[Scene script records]
** start **

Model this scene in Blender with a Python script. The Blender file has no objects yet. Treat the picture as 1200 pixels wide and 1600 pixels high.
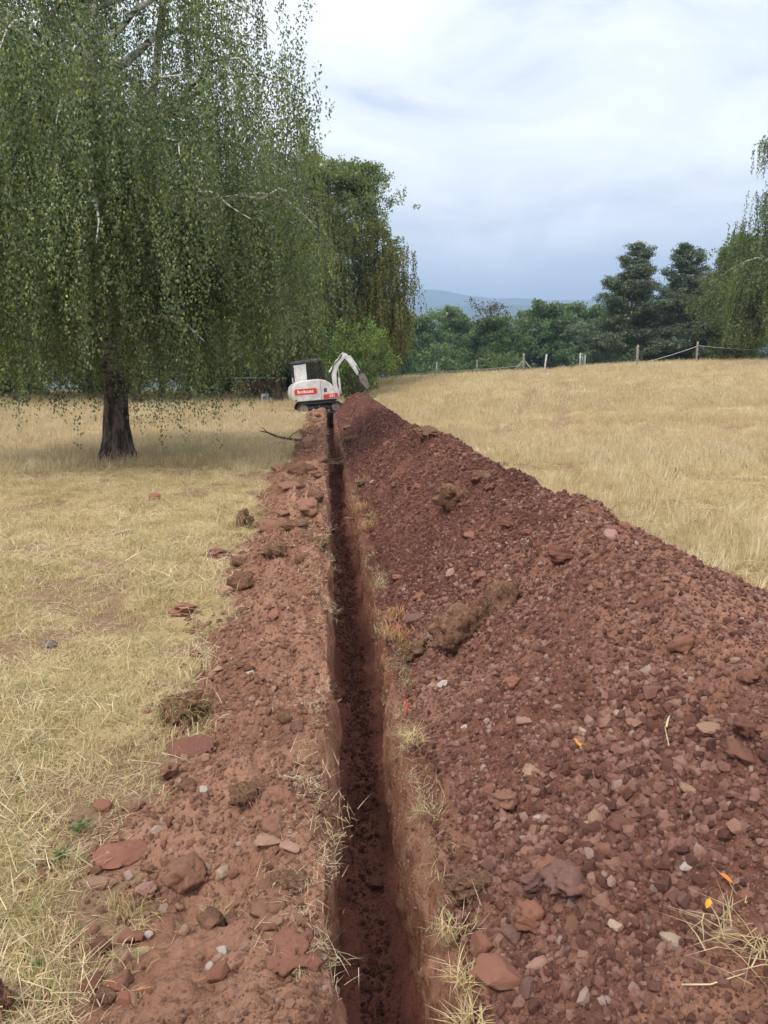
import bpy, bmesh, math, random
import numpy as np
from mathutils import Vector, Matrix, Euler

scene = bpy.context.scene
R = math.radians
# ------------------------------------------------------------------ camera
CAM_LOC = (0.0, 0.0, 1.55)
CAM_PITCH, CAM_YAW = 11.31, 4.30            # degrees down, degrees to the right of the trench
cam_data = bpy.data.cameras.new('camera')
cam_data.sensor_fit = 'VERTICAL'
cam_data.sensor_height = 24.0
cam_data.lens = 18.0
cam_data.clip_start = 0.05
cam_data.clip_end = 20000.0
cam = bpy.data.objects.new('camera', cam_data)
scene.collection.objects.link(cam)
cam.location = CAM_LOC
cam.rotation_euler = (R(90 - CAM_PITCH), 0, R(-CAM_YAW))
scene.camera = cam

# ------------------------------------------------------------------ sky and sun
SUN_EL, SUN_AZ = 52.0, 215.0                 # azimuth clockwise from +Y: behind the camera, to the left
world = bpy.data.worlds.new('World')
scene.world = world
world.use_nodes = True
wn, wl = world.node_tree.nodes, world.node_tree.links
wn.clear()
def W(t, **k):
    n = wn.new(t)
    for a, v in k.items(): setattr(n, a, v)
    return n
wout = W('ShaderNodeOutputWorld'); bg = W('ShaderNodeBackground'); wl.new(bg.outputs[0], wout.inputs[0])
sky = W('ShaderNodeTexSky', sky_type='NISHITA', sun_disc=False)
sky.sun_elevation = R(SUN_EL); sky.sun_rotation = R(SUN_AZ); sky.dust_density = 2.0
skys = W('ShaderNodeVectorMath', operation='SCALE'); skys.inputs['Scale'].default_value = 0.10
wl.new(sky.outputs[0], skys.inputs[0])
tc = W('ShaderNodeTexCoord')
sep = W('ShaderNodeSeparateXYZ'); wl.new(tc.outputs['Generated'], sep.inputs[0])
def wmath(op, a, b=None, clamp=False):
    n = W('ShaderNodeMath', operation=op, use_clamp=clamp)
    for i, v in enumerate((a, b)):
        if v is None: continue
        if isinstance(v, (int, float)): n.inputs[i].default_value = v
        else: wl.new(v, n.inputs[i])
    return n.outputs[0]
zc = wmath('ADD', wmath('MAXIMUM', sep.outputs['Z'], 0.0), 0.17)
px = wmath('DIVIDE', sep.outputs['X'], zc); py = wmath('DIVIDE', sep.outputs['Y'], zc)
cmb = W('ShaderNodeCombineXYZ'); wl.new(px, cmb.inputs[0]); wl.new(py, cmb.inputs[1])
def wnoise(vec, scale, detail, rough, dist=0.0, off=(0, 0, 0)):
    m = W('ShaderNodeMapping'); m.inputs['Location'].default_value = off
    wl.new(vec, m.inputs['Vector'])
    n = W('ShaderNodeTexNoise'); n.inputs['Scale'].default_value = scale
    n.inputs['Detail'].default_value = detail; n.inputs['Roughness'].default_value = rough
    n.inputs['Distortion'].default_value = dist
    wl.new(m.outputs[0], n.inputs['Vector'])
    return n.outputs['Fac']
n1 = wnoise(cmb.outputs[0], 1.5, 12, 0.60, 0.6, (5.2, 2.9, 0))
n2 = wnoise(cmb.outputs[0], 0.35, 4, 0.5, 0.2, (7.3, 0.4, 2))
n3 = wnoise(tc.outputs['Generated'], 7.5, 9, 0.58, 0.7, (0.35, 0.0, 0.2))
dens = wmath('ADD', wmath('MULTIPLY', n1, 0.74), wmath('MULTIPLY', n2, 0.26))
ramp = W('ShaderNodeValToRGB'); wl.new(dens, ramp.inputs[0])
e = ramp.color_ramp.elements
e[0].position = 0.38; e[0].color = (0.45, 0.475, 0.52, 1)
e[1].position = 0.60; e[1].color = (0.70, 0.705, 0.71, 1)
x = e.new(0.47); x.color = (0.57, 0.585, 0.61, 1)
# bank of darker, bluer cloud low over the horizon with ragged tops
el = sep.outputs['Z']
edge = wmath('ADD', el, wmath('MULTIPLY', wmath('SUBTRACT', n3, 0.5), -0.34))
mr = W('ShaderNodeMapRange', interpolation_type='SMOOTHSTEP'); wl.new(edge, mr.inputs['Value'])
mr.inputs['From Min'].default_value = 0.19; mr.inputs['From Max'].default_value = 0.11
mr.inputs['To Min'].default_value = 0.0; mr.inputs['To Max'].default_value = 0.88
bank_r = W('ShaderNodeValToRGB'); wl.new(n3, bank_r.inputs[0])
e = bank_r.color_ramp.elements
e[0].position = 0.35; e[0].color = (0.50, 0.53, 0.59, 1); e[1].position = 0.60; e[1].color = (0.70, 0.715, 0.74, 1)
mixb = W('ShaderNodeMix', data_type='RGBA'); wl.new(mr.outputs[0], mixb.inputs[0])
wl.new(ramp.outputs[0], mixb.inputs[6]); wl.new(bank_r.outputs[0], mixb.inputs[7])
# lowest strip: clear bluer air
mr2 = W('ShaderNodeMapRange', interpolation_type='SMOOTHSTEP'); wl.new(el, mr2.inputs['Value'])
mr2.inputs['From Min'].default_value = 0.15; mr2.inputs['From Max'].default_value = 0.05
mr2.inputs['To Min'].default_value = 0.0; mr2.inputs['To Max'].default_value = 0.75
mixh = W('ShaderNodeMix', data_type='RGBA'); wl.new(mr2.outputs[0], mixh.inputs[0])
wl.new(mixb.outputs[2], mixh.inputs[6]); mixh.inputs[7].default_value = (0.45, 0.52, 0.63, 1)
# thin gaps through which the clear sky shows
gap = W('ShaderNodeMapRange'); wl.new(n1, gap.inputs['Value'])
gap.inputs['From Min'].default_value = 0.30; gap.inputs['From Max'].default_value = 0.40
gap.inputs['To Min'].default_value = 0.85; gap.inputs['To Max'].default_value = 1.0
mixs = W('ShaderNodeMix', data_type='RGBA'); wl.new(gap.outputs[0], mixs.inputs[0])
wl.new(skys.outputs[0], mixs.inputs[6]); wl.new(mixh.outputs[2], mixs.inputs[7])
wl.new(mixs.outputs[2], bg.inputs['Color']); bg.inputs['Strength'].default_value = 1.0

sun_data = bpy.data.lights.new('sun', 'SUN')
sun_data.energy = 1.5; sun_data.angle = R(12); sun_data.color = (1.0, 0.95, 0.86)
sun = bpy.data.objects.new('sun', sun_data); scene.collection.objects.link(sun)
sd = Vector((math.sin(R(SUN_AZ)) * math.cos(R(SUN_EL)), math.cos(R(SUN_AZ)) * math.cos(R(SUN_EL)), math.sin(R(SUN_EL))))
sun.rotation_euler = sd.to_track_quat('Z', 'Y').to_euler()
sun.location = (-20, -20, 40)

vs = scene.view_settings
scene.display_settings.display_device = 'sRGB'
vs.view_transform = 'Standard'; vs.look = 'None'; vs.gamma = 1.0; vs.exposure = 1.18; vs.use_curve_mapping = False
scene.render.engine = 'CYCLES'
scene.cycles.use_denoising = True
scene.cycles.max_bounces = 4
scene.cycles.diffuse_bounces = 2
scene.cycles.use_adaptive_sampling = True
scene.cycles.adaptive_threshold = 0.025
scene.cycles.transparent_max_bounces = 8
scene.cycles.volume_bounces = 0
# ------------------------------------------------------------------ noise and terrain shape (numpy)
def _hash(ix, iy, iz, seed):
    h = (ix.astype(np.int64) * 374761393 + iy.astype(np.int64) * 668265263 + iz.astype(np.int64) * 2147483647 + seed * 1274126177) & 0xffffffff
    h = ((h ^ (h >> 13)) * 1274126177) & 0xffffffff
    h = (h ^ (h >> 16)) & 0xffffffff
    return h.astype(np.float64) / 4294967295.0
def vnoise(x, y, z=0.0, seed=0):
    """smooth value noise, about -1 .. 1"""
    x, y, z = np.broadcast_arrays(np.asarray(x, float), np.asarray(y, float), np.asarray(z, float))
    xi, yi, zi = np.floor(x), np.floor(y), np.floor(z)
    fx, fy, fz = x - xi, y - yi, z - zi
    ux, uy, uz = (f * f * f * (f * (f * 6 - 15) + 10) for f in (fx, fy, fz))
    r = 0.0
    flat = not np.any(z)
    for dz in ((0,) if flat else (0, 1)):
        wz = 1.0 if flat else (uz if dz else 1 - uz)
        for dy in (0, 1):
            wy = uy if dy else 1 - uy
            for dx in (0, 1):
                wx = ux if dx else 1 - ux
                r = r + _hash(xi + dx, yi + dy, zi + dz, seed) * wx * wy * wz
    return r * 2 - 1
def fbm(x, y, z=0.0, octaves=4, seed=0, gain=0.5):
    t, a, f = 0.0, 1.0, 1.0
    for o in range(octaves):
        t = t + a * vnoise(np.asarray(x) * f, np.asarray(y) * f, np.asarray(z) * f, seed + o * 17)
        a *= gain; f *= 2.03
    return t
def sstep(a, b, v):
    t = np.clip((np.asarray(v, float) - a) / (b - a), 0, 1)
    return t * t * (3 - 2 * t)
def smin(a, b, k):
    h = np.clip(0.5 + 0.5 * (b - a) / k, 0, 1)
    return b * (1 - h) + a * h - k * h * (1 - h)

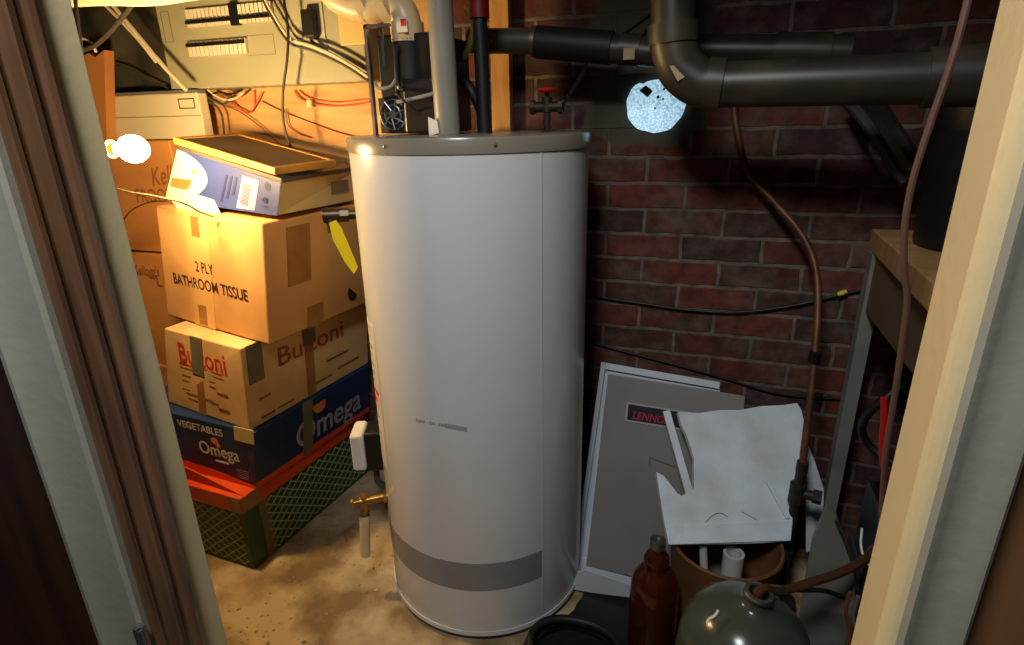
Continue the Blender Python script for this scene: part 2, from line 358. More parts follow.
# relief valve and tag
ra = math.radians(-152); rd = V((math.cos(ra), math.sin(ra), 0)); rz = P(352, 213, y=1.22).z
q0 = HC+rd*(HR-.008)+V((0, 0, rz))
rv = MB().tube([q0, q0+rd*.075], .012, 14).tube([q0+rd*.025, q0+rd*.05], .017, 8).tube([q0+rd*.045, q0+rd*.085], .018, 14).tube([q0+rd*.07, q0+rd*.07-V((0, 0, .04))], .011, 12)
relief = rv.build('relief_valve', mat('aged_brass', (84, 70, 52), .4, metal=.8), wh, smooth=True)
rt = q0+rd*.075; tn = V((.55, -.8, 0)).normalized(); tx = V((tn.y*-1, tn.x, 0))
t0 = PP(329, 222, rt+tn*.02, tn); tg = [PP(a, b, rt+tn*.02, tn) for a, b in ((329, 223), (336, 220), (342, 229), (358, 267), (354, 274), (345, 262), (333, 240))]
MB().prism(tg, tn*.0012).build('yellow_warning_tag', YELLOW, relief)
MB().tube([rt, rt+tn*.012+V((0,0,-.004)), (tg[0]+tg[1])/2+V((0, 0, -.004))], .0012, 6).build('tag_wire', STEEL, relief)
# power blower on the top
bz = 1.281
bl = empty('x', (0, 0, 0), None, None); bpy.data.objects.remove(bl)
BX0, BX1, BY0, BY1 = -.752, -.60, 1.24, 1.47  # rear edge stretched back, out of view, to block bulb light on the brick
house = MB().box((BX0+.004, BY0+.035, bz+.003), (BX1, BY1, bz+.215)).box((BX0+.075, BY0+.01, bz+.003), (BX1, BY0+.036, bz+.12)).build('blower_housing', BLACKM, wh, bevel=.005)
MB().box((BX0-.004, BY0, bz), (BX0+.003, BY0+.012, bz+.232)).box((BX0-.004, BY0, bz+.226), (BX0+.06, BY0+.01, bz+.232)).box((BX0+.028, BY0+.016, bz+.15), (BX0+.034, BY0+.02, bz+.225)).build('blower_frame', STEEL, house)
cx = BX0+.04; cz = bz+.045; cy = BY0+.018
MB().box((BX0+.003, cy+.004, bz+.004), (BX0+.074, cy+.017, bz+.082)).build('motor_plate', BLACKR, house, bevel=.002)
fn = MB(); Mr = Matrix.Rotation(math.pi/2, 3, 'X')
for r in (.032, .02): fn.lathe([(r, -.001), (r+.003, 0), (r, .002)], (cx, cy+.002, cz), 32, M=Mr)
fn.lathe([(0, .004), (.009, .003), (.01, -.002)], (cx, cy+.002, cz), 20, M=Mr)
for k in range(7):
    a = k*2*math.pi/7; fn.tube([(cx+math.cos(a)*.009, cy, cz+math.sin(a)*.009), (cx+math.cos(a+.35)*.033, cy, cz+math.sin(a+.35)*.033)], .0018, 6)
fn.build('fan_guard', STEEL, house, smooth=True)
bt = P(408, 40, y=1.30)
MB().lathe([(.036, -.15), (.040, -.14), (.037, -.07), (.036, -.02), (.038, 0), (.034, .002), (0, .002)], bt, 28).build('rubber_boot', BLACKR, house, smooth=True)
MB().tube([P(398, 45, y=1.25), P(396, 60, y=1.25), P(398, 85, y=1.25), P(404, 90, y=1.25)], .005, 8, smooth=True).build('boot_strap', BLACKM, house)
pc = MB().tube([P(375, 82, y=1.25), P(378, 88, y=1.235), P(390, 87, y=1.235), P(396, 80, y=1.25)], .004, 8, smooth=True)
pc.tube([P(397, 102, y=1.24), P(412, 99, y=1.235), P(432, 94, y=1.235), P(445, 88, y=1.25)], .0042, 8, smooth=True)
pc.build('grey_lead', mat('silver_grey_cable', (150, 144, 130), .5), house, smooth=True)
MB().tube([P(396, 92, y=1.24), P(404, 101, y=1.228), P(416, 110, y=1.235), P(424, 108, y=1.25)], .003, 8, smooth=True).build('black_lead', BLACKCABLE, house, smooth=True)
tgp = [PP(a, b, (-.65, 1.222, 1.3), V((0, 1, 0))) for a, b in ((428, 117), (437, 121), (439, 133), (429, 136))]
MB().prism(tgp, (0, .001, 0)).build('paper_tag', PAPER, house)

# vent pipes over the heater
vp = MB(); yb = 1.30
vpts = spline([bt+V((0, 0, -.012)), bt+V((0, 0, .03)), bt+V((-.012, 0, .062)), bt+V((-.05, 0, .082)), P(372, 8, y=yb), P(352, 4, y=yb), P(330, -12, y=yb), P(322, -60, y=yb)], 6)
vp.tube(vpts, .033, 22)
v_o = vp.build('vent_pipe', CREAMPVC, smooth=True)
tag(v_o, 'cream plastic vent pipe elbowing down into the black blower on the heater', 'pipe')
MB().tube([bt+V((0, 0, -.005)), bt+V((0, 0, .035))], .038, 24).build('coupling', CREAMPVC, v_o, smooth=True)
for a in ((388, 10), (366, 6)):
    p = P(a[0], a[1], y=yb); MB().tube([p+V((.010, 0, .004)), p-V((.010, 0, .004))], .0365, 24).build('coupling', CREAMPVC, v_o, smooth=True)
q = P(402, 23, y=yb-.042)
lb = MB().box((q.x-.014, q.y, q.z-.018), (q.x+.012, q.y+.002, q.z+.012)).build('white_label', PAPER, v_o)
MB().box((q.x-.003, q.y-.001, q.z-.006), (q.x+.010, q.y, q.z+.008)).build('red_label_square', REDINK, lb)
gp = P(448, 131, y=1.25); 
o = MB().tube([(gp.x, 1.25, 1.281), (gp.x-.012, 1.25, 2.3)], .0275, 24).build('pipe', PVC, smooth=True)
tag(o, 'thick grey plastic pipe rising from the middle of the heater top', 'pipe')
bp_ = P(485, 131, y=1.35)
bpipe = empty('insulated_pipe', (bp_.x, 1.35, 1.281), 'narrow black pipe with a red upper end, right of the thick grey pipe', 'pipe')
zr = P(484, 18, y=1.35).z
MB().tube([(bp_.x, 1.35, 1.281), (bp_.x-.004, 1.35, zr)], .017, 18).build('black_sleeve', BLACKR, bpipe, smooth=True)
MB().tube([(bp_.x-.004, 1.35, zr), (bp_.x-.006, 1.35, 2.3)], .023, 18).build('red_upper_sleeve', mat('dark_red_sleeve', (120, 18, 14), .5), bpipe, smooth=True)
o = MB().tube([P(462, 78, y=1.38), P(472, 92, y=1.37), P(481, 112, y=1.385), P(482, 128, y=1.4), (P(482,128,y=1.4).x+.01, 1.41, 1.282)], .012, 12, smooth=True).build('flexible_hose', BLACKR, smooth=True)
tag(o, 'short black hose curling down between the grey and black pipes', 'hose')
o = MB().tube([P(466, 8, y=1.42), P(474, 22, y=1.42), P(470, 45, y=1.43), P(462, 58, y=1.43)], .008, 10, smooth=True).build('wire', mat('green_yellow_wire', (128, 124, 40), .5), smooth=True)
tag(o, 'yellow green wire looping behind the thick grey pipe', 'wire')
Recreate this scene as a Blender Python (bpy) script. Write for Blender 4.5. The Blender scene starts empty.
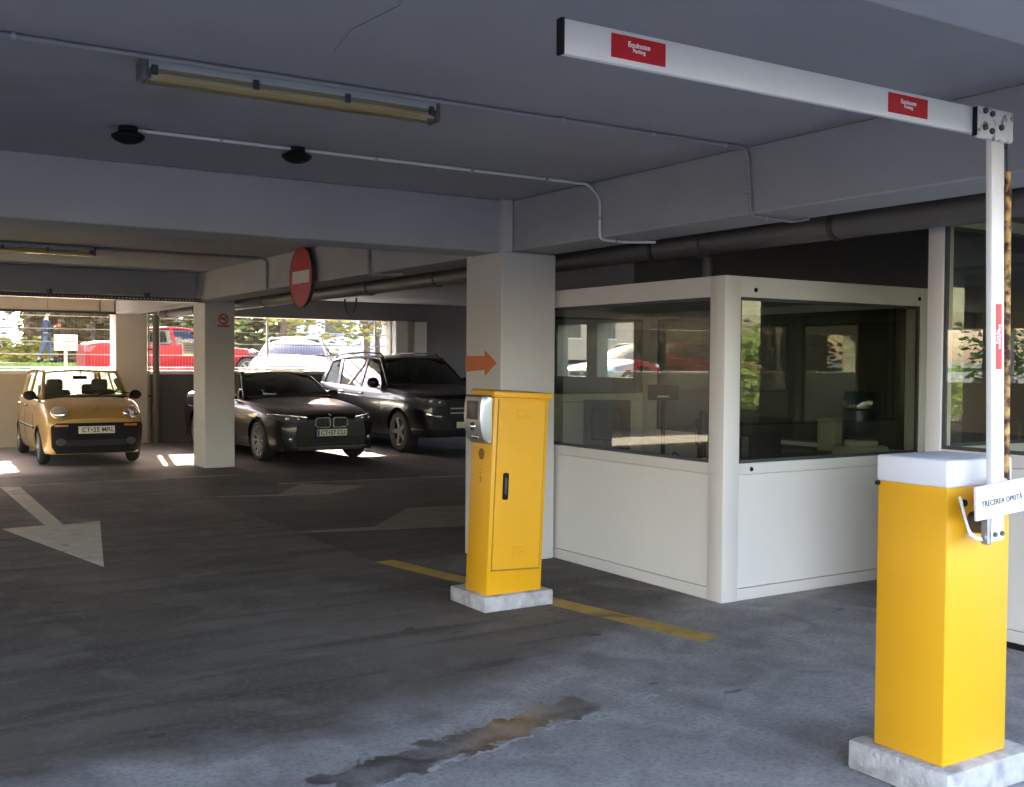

** end **

** Task requirements **
Only the lines from the start of the records to the line with "from mathutils import Vector, Matrix, Euler" belong in the copy. Print them exactly, minus pictures.

** Task response **
Model this scene in Blender with a Python script. The Blender file has no objects yet. Treat the picture as 1200 pixels wide and 1600 pixels high.
import bpy, bmesh, math, random
import numpy as np
from mathutils import Vector, Matrix, Euler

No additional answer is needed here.